**Exercise instructions**: Quote the data below in full, minus the images.

━━ Dataset excerpts ━━

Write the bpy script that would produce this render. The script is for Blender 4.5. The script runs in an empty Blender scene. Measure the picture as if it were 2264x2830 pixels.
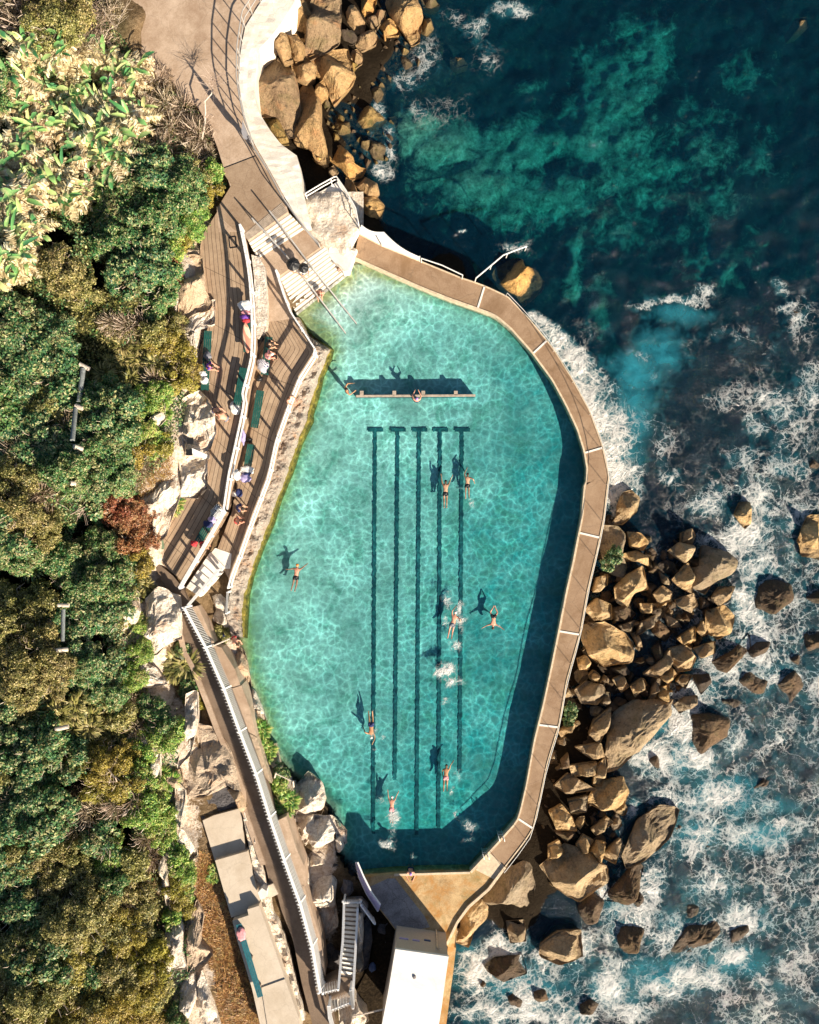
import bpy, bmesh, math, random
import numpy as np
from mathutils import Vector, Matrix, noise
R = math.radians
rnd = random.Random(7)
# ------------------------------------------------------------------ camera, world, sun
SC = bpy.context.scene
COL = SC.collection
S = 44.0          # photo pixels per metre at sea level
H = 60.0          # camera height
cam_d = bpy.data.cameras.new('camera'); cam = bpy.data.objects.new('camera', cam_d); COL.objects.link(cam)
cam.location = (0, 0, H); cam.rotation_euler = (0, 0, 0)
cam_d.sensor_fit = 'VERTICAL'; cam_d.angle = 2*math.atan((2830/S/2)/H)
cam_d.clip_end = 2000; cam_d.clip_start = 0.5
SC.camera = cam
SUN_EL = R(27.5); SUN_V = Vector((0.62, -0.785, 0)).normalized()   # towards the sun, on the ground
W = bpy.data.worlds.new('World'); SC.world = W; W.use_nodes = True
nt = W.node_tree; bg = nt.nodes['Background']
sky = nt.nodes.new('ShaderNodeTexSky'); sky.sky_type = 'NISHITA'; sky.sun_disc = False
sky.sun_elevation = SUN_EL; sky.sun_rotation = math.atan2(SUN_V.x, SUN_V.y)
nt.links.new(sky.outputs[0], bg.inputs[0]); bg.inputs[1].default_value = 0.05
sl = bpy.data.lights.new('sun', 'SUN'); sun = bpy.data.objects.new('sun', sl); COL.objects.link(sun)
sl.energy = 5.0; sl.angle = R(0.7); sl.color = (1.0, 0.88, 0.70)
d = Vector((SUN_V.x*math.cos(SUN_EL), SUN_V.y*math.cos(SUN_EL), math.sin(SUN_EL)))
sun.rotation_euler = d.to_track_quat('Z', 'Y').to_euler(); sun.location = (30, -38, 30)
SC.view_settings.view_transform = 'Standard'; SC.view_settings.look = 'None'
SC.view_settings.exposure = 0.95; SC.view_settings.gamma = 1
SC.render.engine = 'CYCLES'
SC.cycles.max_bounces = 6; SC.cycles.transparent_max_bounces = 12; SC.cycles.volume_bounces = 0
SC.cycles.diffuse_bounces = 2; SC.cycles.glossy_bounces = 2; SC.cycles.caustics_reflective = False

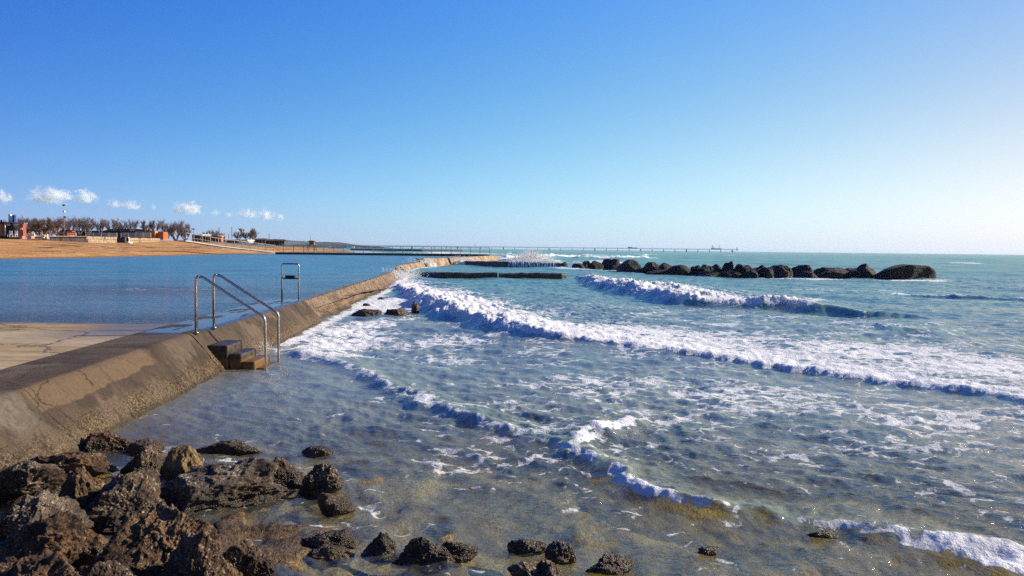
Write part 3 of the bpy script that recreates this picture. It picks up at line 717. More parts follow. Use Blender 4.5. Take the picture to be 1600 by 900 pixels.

━━━

**Task response**:
Write the bpy script that would produce this render. The script is for Blender 4.5. The script runs in an empty Blender scene. Measure the picture as if it were 2264x2830 pixels.
import bpy, bmesh, math, random
import numpy as np
from mathutils import Vector, Matrix, noise
R = math.radians
rnd = random.Random(7)
# ------------------------------------------------------------------ camera, world, sun
SC = bpy.context.scene
COL = SC.collection
S = 44.0          # photo pixels per metre at sea level
H = 60.0          # camera height
cam_d = bpy.data.cameras.new('camera'); cam = bpy.data.objects.new('camera', cam_d); COL.objects.link(cam)
cam.location = (0, 0, H); cam.rotation_euler = (0, 0, 0)
cam_d.sensor_fit = 'VERTICAL'; cam_d.angle = 2*math.atan((2830/S/2)/H)
cam_d.clip_end = 2000; cam_d.clip_start = 0.5
SC.camera = cam
SUN_EL = R(27.5); SUN_V = Vector((0.62, -0.785, 0)).normalized()   # towards the sun, on the ground
W = bpy.data.worlds.new('World'); SC.world = W; W.use_nodes = True
nt = W.node_tree; bg = nt.nodes['Background']
sky = nt.nodes.new('ShaderNodeTexSky'); sky.sky_type = 'NISHITA'; sky.sun_disc = False
sky.sun_elevation = SUN_EL; sky.sun_rotation = math.atan2(SUN_V.x, SUN_V.y)
nt.links.new(sky.outputs[0], bg.inputs[0]); bg.inputs[1].default_value = 0.05
sl = bpy.data.lights.new('sun', 'SUN'); sun = bpy.data.objects.new('sun', sl); COL.objects.link(sun)
sl.energy = 5.0; sl.angle = R(0.7); sl.color = (1.0, 0.88, 0.70)
d = Vector((SUN_V.x*math.cos(SUN_EL), SUN_V.y*math.cos(SUN_EL), math.sin(SUN_EL)))
sun.rotation_euler = d.to_track_quat('Z', 'Y').to_euler(); sun.location = (30, -38, 30)
SC.view_settings.view_transform = 'Standard'; SC.view_settings.look = 'None'
SC.view_settings.exposure = 0.95; SC.view_settings.gamma = 1
SC.render.engine = 'CYCLES'
SC.cycles.max_bounces = 6; SC.cycles.transparent_max_bounces = 12; SC.cycles.volume_bounces = 0
SC.cycles.diffuse_bounces = 2; SC.cycles.glossy_bounces = 2; SC.cycles.caustics_reflective = False

Write part 3 of the bpy script that recreates this picture. It picks up at line 717. More parts follow. Use Blender 4.5. Take the picture to be 1600 by 900 pixels.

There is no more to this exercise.